European Press Review: Syria and the Anti-Terror Coalition

On Wednesday, European papers examined the implications of Tuesday’s car bombing outside a former U.N. building in the Syrian capital Damascus. Four people were killed in the ensuing gun battle with police.

All kinds of extremist and terrorist organizations have long found a haven in Damascus, asserted the Russian daily Kommersant. In return, it said, the terrorists left Syria in peace and only carried out attacks outside the country. Now, though, the paper commented, Damascus has also become a victim of international terrorism and has joined the anti-terror coalition.

Damascus has certainly cooperated with the United States in the fight against their common enemy, the terrorist network al Qaeda, wrote the Salzburger Nachrichten in Austria. But despite Syria’s denials, there’s plenty of evidence that extremists are slipping across its porous border with Iraq, and according to the paper, it’s the ambiguous position the Syrian regime has adopted towards militants that has given them room to maneuver. The daily commented that this could now endanger the regime itself, which has long been one of the most stable in the region.

Politiken in Denmark said that while the Syrian dictatorship has a long record of protecting international terrorists, this doesn’t mean it’s acceptable to bomb its people. Syrian society needs economic growth, modernization, better communications and cultural openings to the outside world, the paper commented, but it reasoned that all these are being blocked both by the tough dictatorship and by the ongoing protection it provides for terrorists. The daily said that the regime has to slacken its grip, make way for a new system, and show terrorists the red card.

The French daily La Croix wrote that terrorism has become a kind of automatic reflex for radical minority groups who want to make themselves heard. The paper called to mind the many conflicts and conflagrations currently raging across the planet and asked: where is the fireman who can put them out?

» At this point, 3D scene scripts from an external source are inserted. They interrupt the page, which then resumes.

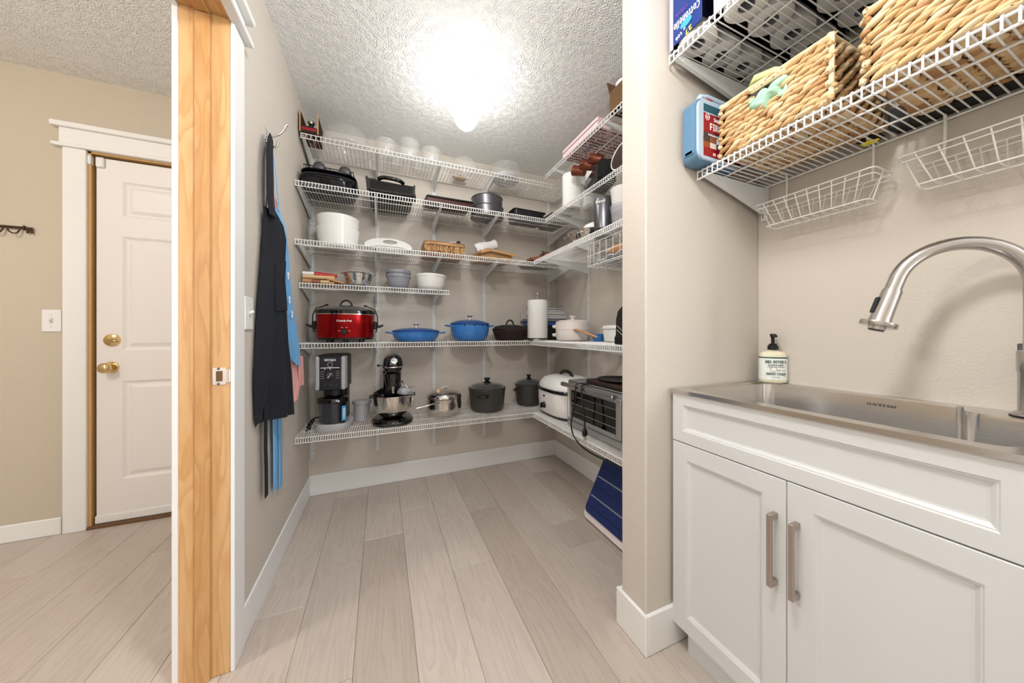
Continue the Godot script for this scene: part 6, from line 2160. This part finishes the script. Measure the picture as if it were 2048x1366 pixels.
	for i in 5:
		t = thing("clear_bowl", nm[i], "bowl", V(pos[i][0], y, pos[i][3]), 0, "clear ware on the topmost shelf")
		put("body", bowl_mesh(pos[i][1], pos[i][2], 0.035, 0.05), M.glass, t)
		st = S()
		tube(st, arc(Vector3(0, pos[i][2] + 0.001, 0), Vector3.RIGHT * pos[i][1], Vector3.BACK * pos[i][1], 0, TAU * 35 / 36.0, 35), 0.0022, 6, true)
		part("rim", st, M.glass, t)
	t = thing("clear_dome", "clear cone shaped lid between the clear bowls and the glass dome on the topmost shelf", "lid", V(0.555, y, 2.235))
	put("dome", shell_.call(0.095, 0.10, 0.03), M.glass, t)
	t = thing("pasta_bag", "bag of tan dry food lying behind the clear cone lid", "food bag", V(0.545, y, 2.345))
	st = S()
	ball(st, Vector3(0, 0.0185, 0), Vector3(0.055, 0.018, 0.03), 18, 10)
	part("bag", st, M.pasta, t)
	t = thing("glass_cloche", "glass cloche with knob over a round glass dish on the right of the topmost shelf", "cloche", V(0.875, y, 2.235))
	put("dome", shell_.call(0.125, 0.135, 0.03), M.glass, t)
	st = S()
	ball(st, Vector3(0, 0.150, 0), Vector3(0.015, 0.016, 0.015), 18, 12)
	part("knob", st, M.glass, t)
	st = S()
	lathe(st, R([0, 0.0, 0.092, 0.0, 0.098, 0.004, 0.100, 0.035, 0.097, 0.036, 0.093, 0.006, 0, 0.004]), 44)
	part("dish", st, M.pint_clear, t)

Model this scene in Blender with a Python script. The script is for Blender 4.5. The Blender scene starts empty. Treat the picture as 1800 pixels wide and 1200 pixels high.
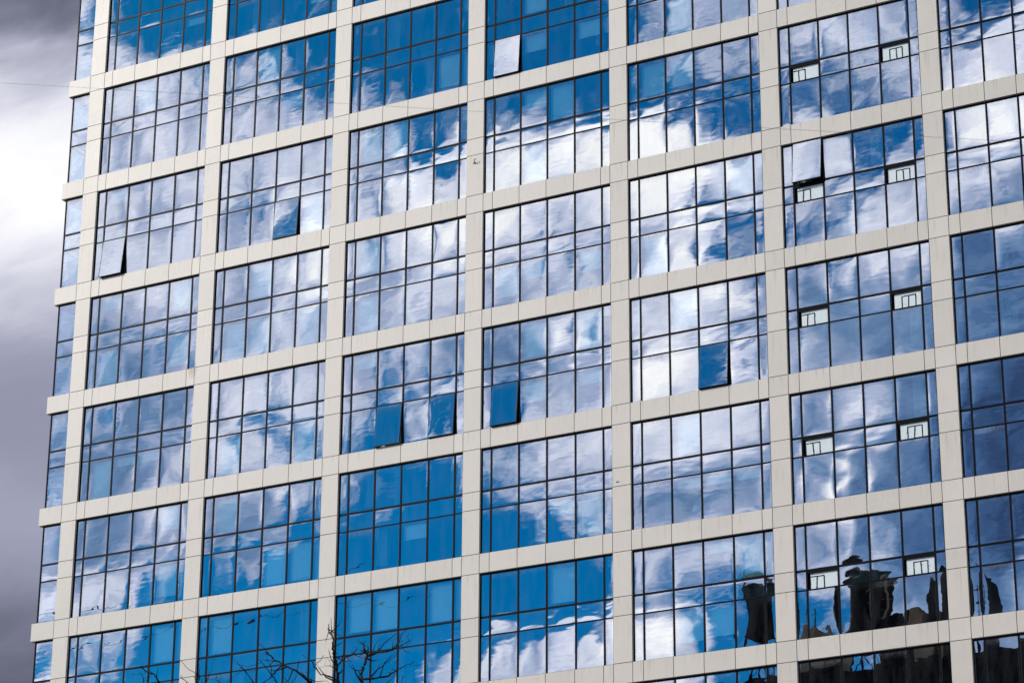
import bpy, bmesh, math, random
from mathutils import Vector, Matrix, noise

S = bpy.context.scene
COL = S.collection
R = math.radians

# ------------------------------------------------------------------ camera
H = 6.6                      # pitch between two belts (two storeys)
W = 1.2919 * H               # bay width
CAM = Vector((15.2712 * H, -17.7456 * H, 1.6))
VZ = 12.0748                 # belt index at eye height
def zz(v): return 1.6 + (VZ - v) * H
yaw, pit, roll = -0.5059, 0.3718, 0.0063
fw = Vector((math.sin(yaw) * math.cos(pit), math.cos(yaw) * math.cos(pit), math.sin(pit)))
ri = Vector((math.cos(yaw), -math.sin(yaw), 0)); up = ri.cross(fw)
r2 = ri * math.cos(roll) + up * math.sin(roll); u2 = -ri * math.sin(roll) + up * math.cos(roll)
cd = bpy.data.cameras.new('camera'); cam = bpy.data.objects.new('camera', cd); COL.objects.link(cam)
m3 = Matrix((r2, u2, -fw)).transposed()
cam.matrix_world = Matrix.Translation(CAM) @ m3.to_4x4()
cd.sensor_width = 36; cd.lens = 98.39; cd.clip_start = 0.2; cd.clip_end = 6000
cd.dof.use_dof = True; cd.dof.focus_distance = 135; cd.dof.aperture_fstop = 16
S.camera = cam
S.view_settings.view_transform = 'Standard'; S.view_settings.look = 'None'
S.view_settings.exposure = 0; S.view_settings.gamma = 1
S.render.resolution_x = 1024; S.render.resolution_y = 682

# ------------------------------------------------------------------ node helper
class NT:
    def __init__(s, tree): s.t = tree; s.n = tree.nodes; s.l = tree.links; s.n.clear()
    def node(s, typ, **kw):
        n = s.n.new(typ)
        for k, v in kw.items(): setattr(n, k, v)
        return n
    def put(s, sock, v):
        if v is None: return
        if isinstance(v, bpy.types.NodeSocket): s.l.new(v, sock)
        else: sock.default_value = v
    def m(s, op, a, b=None, c=None, clamp=False):
        n = s.node('ShaderNodeMath', operation=op, use_clamp=clamp)
        for i, v in enumerate((a, b, c)): s.put(n.inputs[i], v)
        return n.outputs[0]
    def mixc(s, f, a, b, blend='MIX'):
        n = s.node('ShaderNodeMix', data_type='RGBA', blend_type=blend)
        s.put(n.inputs[0], f); s.put(n.inputs[6], a); s.put(n.inputs[7], b)
        return n.outputs[2]
    def comb(s, x, y, z):
        n = s.node('ShaderNodeCombineXYZ')
        for i, v in enumerate((x, y, z)): s.put(n.inputs[i], v)
        return n.outputs[0]
    def sep(s, v):
        n = s.node('ShaderNodeSeparateXYZ'); s.put(n.inputs[0], v); return n.outputs
    def noise(s, vec, scale, detail=4, rough=.5, dist=0):
        n = s.node('ShaderNodeTexNoise'); s.put(n.inputs['Vector'], vec)
        n.inputs['Scale'].default_value = scale; n.inputs['Detail'].default_value = detail
        n.inputs['Roughness'].default_value = rough; n.inputs['Distortion'].default_value = dist
        return n.outputs[0], n.outputs[1]
    def ramp(s, fac, stops, interp='LINEAR'):
        n = s.node('ShaderNodeValToRGB'); cr = n.color_ramp; cr.interpolation = interp
        while len(cr.elements) < len(stops): cr.elements.new(1.0)
        for e, (p, c) in zip(cr.elements, stops): e.position = p
        for e, (p, c) in zip(cr.elements, stops):
            e.color = c if len(c) == 4 else (*c, 1)
        s.put(n.inputs[0], fac); return n.outputs[0]
    def rng(s, v, a, b, c=0., d=1., smooth=False):
        n = s.node('ShaderNodeMapRange', interpolation_type='SMOOTHSTEP' if smooth else 'LINEAR')
        s.put(n.inputs[0], v)
        for i, q in enumerate((a, b, c, d)): n.inputs[i + 1].default_value = q
        return n.outputs[0]
def g4(x): return (x, x, x, 1)

# ------------------------------------------------------------------ world: Nishita blue behind a real cloud layout
SUN_AZ, SUN_EL = R(-52), R(31)      # azimuth measured from -Y towards -X
sd = Vector((math.sin(SUN_AZ) * math.cos(SUN_EL), -math.cos(SUN_AZ) * math.cos(SUN_EL), math.sin(SUN_EL)))
world = bpy.data.worlds.new('World'); S.world = world; world.use_nodes = True
w = NT(world.node_tree)
out = w.node('ShaderNodeOutputWorld'); bg = w.node('ShaderNodeBackground')
w.l.new(bg.outputs[0], out.inputs[0]); BGS = 0.1; bg.inputs[1].default_value = BGS
sky = w.node('ShaderNodeTexSky', sky_type='NISHITA', sun_disc=False)
sky.sun_elevation = SUN_EL; sky.sun_rotation = math.atan2(sd.x, sd.y); sky.air_density = 1.0; sky.dust_density = 0.3; sky.ozone_density = 2.5
tc = w.node('ShaderNodeTexCoord'); D3 = w.sep(tc.outputs['Generated'])
ay = w.m('MAXIMUM', w.m('ABSOLUTE', D3[1]), .05)
P_ = w.m('DIVIDE', D3[0], ay); Q_ = w.m('DIVIDE', D3[2], ay)
U0 = w.m('MULTIPLY_ADD', P_, 17.7456 / 1.2919, 15.2712 / 1.2919)
V0 = w.m('MULTIPLY_ADD', Q_, -17.7456, VZ)
base = w.comb(U0, V0, 0.)
n1, c1 = w.noise(base, 1.1, 3, .5)
cs = w.sep(c1)
U1 = w.m('MULTIPLY_ADD', w.m('SUBTRACT', cs[0], .5), .34, U0)
V1 = w.m('MULTIPLY_ADD', w.m('SUBTRACT', cs[1], .5), .34, V0)
CODE = {'B': (0, .7), 'b': (.22, .7), 'm': (.46, .74), 'l': (.92, .60), 'L': (1.06, .80), 'W': (1.1, 1), 'g': (1.1, .38), 'G': (.98, .28), 'D': (1, .12)}
ROWS = [
 (-3.6, 'L WLLL LLLL LLWL WWLL LLLL LLWW WLLL'),
 (-2.0, 'L LWLL LlmL mLLL WWLL LlLL LWWL LlLL'),
 (-0.7, 'L lLLm mbmB bBBB BBBm mmll LLLL mmLL'),
 (0.17, 'm BBBB BBBB BBBB BBBb bmml LlLL mmLL'),
 (0.42, 'm BBBB BBBb BBBB BBBb mmll LlLm mmmm'),
 (0.66, 'L mBBB BBBb bBBB BBBb mlll lLlm bmmm'),
 (1.17, 'L LLLm mlbB bbBb BBBB mmll lLLl bbmm'),
 (1.42, 'L lLLl mmbB bBBb BBBB mlll lLLl bbbm'),
 (1.66, 'L lLLl LLlm mbBb BBBB mlll lLml bbmm'),
 (2.17, 'L LlLL mlLL mmbb bBBB bbmm LmLl bbbm'),
 (2.42, 'L LllL mmLL llbm WLlm bbbb mbmm mmLL'),
 (2.66, 'L LLLL lmlL mmWL LWWW WWbb bmml LLLL'),
 (3.17, 'l llLL lLLW LmLW WLlL WWWL Lbbb WWLL'),
 (3.42, 'l glll llLL llLL LLml LLmL lmmm lLLl'),
 (3.66, 'g mggm llLl llLL llml lWbb mmLL Lmll'),
 (4.17, 'l mggg LLmL lmmg glWm LLWm glLL GGGG'),
 (4.42, 'g ggll LmmL lmlb ggll LLlm gglg GGGG'),
 (4.66, 'm gggl LLmm mbmL bmll WWLm lggg GGGG'),
 (5.17, 'l gglL ggLm mbBB mlLL LLLL gLLg GDDD'),
 (5.42, 'l glll gggb bBBB bmll mLll glgG DDDD'),
 (5.66, 'L LLbm BmBB BBBB BBmm gggg LWgG DDDD'),
 (6.17, 'b mmBB BBBB BBBB BBBB Lmmm glGG DDDD'),
 (6.42, 'L mmBB BBBB BBBB BBBB lbbb mmgG DGGG'),
 (6.66, 'B BBBB BBBB BBBm LlLL WLbB bbgg Glll'),
 (7.20, 'B bbBB mBBB BbmL lLmm LlBb mbbm gllm'),
]
UPOS = [.8] + [b + o for b in range(1, 8) for o in (.16, .35, .54, .76)]
fu = w.m('DIVIDE', w.m('SUBTRACT', U1, .6), 7.4)
acc = None; pv = None
for v, s_ in ROWS:
    st = [((u - .6) / 7.4, (*CODE[ch], 0.)) for u, ch in zip(UPOS, s_.replace(' ', ''))]
    col = w.ramp(fu, st)
    acc = col if acc is None else w.mixc(w.rng(V1, pv, v), acc, col)
    pv = v
ch = w.node('ShaderNodeSeparateColor'); w.put(ch.inputs[0], acc)
cover, bright = ch.outputs[0], ch.outputs[1]
# outside the mapped patch the cover comes from plain fractal noise over the whole sky
gn, _ = w.noise(tc.outputs['Generated'], 3.2, 5, .55)
inside = w.m('MULTIPLY', w.rng(w.m('ABSOLUTE', w.m('SUBTRACT', U0, 4.0)), 4.6, 7.0, 1, 0, True),
             w.rng(w.m('ABSOLUTE', w.m('SUBTRACT', V0, 2.2)), 6.4, 9.0, 1, 0, True))
def mixf(f, a, b): return w.m('ADD', w.m('MULTIPLY', a, w.m('SUBTRACT', 1., f)), w.m('MULTIPLY', b, f))
cover = mixf(inside, w.rng(gn, .42, .6), cover)
bright = mixf(inside, w.rng(gn, .4, .7, .5, 1.), bright)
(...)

Young Islamic extremists in southern Thailand launched attacks on around 15 police and army posts on Wednesday. Over 100 of the rebels were killed, around 30 of them when government troops stormed a mosque. Il Messaggero in Italy wrote that the young rebels launched their attack virtually unarmed, yet well-coordinated, which suggests two things: that they were probably driven by religious or political conviction, and that they had clearly been well-trained. The question, the paper said, is: by whom?